Directions for this task. What follows is a listing to be transcribed exactly.

Provided material.
☆ ☆ ☆
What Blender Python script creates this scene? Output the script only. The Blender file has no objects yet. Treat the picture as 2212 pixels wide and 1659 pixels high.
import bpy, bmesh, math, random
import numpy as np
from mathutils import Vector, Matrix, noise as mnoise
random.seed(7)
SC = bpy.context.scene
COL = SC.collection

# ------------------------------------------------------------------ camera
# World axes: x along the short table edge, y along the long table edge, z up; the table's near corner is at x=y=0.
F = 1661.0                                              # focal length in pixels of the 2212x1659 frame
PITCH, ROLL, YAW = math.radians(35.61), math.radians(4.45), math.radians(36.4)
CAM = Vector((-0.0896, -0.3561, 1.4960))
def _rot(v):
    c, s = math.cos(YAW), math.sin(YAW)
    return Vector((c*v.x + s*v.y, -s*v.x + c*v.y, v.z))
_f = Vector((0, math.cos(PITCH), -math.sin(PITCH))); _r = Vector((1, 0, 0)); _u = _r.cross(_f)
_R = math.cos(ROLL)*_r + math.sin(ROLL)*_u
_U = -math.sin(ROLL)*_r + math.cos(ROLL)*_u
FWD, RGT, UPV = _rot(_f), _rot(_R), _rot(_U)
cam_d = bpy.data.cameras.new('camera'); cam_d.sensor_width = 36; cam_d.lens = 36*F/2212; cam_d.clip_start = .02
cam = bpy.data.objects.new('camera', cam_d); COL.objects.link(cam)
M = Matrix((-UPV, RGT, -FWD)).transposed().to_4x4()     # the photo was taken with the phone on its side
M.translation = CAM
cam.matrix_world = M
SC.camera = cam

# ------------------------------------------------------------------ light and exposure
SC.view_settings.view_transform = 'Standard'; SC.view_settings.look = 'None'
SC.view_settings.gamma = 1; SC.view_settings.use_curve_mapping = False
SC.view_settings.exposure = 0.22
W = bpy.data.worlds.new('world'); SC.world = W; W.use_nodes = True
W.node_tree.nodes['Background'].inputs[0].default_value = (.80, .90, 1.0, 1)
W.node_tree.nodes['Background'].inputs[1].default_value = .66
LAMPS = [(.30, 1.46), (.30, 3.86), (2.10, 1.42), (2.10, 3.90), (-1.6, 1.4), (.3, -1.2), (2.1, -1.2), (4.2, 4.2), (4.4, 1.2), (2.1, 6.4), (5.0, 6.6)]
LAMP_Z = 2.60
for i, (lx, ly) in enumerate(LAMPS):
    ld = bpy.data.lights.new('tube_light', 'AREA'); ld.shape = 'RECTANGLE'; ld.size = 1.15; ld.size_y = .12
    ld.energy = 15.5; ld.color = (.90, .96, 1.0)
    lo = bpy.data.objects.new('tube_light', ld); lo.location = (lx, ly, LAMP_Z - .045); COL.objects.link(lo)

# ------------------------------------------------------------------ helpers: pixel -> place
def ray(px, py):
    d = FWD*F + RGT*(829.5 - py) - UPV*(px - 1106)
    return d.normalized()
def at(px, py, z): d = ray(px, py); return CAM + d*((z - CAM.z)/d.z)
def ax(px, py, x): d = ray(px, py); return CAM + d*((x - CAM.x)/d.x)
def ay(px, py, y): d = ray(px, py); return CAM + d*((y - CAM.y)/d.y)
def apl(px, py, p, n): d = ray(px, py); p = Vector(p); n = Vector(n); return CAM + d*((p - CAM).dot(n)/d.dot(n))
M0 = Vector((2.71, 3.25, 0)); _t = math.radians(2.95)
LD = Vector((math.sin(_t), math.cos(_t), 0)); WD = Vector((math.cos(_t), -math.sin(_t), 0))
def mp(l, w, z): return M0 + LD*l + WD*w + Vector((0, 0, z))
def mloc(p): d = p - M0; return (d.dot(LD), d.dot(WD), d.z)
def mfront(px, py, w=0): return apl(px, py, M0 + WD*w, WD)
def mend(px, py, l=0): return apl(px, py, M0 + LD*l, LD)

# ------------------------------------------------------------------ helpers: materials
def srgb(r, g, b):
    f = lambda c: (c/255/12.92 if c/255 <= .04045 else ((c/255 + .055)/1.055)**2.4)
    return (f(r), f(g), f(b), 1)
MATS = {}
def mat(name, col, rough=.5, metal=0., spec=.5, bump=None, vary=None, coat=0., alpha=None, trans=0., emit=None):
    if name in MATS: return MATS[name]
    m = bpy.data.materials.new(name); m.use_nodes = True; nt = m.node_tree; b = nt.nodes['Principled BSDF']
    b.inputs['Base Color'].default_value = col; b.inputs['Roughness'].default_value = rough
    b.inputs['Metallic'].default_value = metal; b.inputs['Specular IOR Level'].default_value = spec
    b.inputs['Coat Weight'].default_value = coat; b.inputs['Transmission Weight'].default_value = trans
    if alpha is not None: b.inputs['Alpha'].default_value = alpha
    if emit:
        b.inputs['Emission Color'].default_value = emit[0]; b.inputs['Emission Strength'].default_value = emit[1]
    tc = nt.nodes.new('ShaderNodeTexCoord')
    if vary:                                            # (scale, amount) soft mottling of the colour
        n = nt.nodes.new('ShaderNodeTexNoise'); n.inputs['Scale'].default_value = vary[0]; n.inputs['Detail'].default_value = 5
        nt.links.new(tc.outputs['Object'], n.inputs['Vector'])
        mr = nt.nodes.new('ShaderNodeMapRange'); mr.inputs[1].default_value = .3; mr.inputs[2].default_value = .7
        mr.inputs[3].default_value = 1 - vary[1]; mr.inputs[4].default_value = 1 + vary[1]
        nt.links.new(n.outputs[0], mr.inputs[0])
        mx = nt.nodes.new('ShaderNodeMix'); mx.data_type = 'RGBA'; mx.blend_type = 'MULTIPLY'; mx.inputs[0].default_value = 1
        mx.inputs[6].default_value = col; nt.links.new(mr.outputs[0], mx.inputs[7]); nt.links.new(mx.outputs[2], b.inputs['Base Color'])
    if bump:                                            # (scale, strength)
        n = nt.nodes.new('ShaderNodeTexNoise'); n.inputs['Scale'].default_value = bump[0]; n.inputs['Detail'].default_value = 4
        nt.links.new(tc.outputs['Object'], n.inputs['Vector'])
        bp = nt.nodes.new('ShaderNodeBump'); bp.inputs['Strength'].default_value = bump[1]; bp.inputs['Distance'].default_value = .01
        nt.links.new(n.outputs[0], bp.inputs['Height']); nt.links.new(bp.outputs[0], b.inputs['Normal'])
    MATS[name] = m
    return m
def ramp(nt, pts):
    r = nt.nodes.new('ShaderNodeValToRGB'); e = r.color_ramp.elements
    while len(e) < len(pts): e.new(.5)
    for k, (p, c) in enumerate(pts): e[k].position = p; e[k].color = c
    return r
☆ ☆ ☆
The result.
What Blender Python script creates this scene? Output the script only. The Blender file has no objects yet. Treat the picture as 2212 pixels wide and 1659 pixels high.
import bpy, bmesh, math, random
import numpy as np
from mathutils import Vector, Matrix, noise as mnoise
random.seed(7)
SC = bpy.context.scene
COL = SC.collection

# ------------------------------------------------------------------ camera
# World axes: x along the short table edge, y along the long table edge, z up; the table's near corner is at x=y=0.
F = 1661.0                                              # focal length in pixels of the 2212x1659 frame
PITCH, ROLL, YAW = math.radians(35.61), math.radians(4.45), math.radians(36.4)
CAM = Vector((-0.0896, -0.3561, 1.4960))
def _rot(v):
    c, s = math.cos(YAW), math.sin(YAW)
    return Vector((c*v.x + s*v.y, -s*v.x + c*v.y, v.z))
_f = Vector((0, math.cos(PITCH), -math.sin(PITCH))); _r = Vector((1, 0, 0)); _u = _r.cross(_f)
_R = math.cos(ROLL)*_r + math.sin(ROLL)*_u
_U = -math.sin(ROLL)*_r + math.cos(ROLL)*_u
FWD, RGT, UPV = _rot(_f), _rot(_R), _rot(_U)
cam_d = bpy.data.cameras.new('camera'); cam_d.sensor_width = 36; cam_d.lens = 36*F/2212; cam_d.clip_start = .02
cam = bpy.data.objects.new('camera', cam_d); COL.objects.link(cam)
M = Matrix((-UPV, RGT, -FWD)).transposed().to_4x4()     # the photo was taken with the phone on its side
M.translation = CAM
cam.matrix_world = M
SC.camera = cam

# ------------------------------------------------------------------ light and exposure
SC.view_settings.view_transform = 'Standard'; SC.view_settings.look = 'None'
SC.view_settings.gamma = 1; SC.view_settings.use_curve_mapping = False
SC.view_settings.exposure = 0.22
W = bpy.data.worlds.new('world'); SC.world = W; W.use_nodes = True
W.node_tree.nodes['Background'].inputs[0].default_value = (.80, .90, 1.0, 1)
W.node_tree.nodes['Background'].inputs[1].default_value = .66
LAMPS = [(.30, 1.46), (.30, 3.86), (2.10, 1.42), (2.10, 3.90), (-1.6, 1.4), (.3, -1.2), (2.1, -1.2), (4.2, 4.2), (4.4, 1.2), (2.1, 6.4), (5.0, 6.6)]
LAMP_Z = 2.60
for i, (lx, ly) in enumerate(LAMPS):
    ld = bpy.data.lights.new('tube_light', 'AREA'); ld.shape = 'RECTANGLE'; ld.size = 1.15; ld.size_y = .12
    ld.energy = 15.5; ld.color = (.90, .96, 1.0)
    lo = bpy.data.objects.new('tube_light', ld); lo.location = (lx, ly, LAMP_Z - .045); COL.objects.link(lo)

# ------------------------------------------------------------------ helpers: pixel -> place
def ray(px, py):
    d = FWD*F + RGT*(829.5 - py) - UPV*(px - 1106)
    return d.normalized()
def at(px, py, z): d = ray(px, py); return CAM + d*((z - CAM.z)/d.z)
def ax(px, py, x): d = ray(px, py); return CAM + d*((x - CAM.x)/d.x)
def ay(px, py, y): d = ray(px, py); return CAM + d*((y - CAM.y)/d.y)
def apl(px, py, p, n): d = ray(px, py); p = Vector(p); n = Vector(n); return CAM + d*((p - CAM).dot(n)/d.dot(n))
M0 = Vector((2.71, 3.25, 0)); _t = math.radians(2.95)
LD = Vector((math.sin(_t), math.cos(_t), 0)); WD = Vector((math.cos(_t), -math.sin(_t), 0))
def mp(l, w, z): return M0 + LD*l + WD*w + Vector((0, 0, z))
def mloc(p): d = p - M0; return (d.dot(LD), d.dot(WD), d.z)
def mfront(px, py, w=0): return apl(px, py, M0 + WD*w, WD)
def mend(px, py, l=0): return apl(px, py, M0 + LD*l, LD)

# ------------------------------------------------------------------ helpers: materials
def srgb(r, g, b):
    f = lambda c: (c/255/12.92 if c/255 <= .04045 else ((c/255 + .055)/1.055)**2.4)
    return (f(r), f(g), f(b), 1)
MATS = {}
def mat(name, col, rough=.5, metal=0., spec=.5, bump=None, vary=None, coat=0., alpha=None, trans=0., emit=None):
    if name in MATS: return MATS[name]
    m = bpy.data.materials.new(name); m.use_nodes = True; nt = m.node_tree; b = nt.nodes['Principled BSDF']
    b.inputs['Base Color'].default_value = col; b.inputs['Roughness'].default_value = rough
    b.inputs['Metallic'].default_value = metal; b.inputs['Specular IOR Level'].default_value = spec
    b.inputs['Coat Weight'].default_value = coat; b.inputs['Transmission Weight'].default_value = trans
    if alpha is not None: b.inputs['Alpha'].default_value = alpha
    if emit:
        b.inputs['Emission Color'].default_value = emit[0]; b.inputs['Emission Strength'].default_value = emit[1]
    tc = nt.nodes.new('ShaderNodeTexCoord')
    if vary:                                            # (scale, amount) soft mottling of the colour
        n = nt.nodes.new('ShaderNodeTexNoise'); n.inputs['Scale'].default_value = vary[0]; n.inputs['Detail'].default_value = 5
        nt.links.new(tc.outputs['Object'], n.inputs['Vector'])
        mr = nt.nodes.new('ShaderNodeMapRange'); mr.inputs[1].default_value = .3; mr.inputs[2].default_value = .7
        mr.inputs[3].default_value = 1 - vary[1]; mr.inputs[4].default_value = 1 + vary[1]
        nt.links.new(n.outputs[0], mr.inputs[0])
        mx = nt.nodes.new('ShaderNodeMix'); mx.data_type = 'RGBA'; mx.blend_type = 'MULTIPLY'; mx.inputs[0].default_value = 1
        mx.inputs[6].default_value = col; nt.links.new(mr.outputs[0], mx.inputs[7]); nt.links.new(mx.outputs[2], b.inputs['Base Color'])
    if bump:                                            # (scale, strength)
        n = nt.nodes.new('ShaderNodeTexNoise'); n.inputs['Scale'].default_value = bump[0]; n.inputs['Detail'].default_value = 4
        nt.links.new(tc.outputs['Object'], n.inputs['Vector'])
        bp = nt.nodes.new('ShaderNodeBump'); bp.inputs['Strength'].default_value = bump[1]; bp.inputs['Distance'].default_value = .01
        nt.links.new(n.outputs[0], bp.inputs['Height']); nt.links.new(bp.outputs[0], b.inputs['Normal'])
    MATS[name] = m
    return m
def ramp(nt, pts):
    r = nt.nodes.new('ShaderNodeValToRGB'); e = r.color_ramp.elements
    while len(e) < len(pts): e.new(.5)
    for k, (p, c) in enumerate(pts): e[k].position = p; e[k].color = c
    return r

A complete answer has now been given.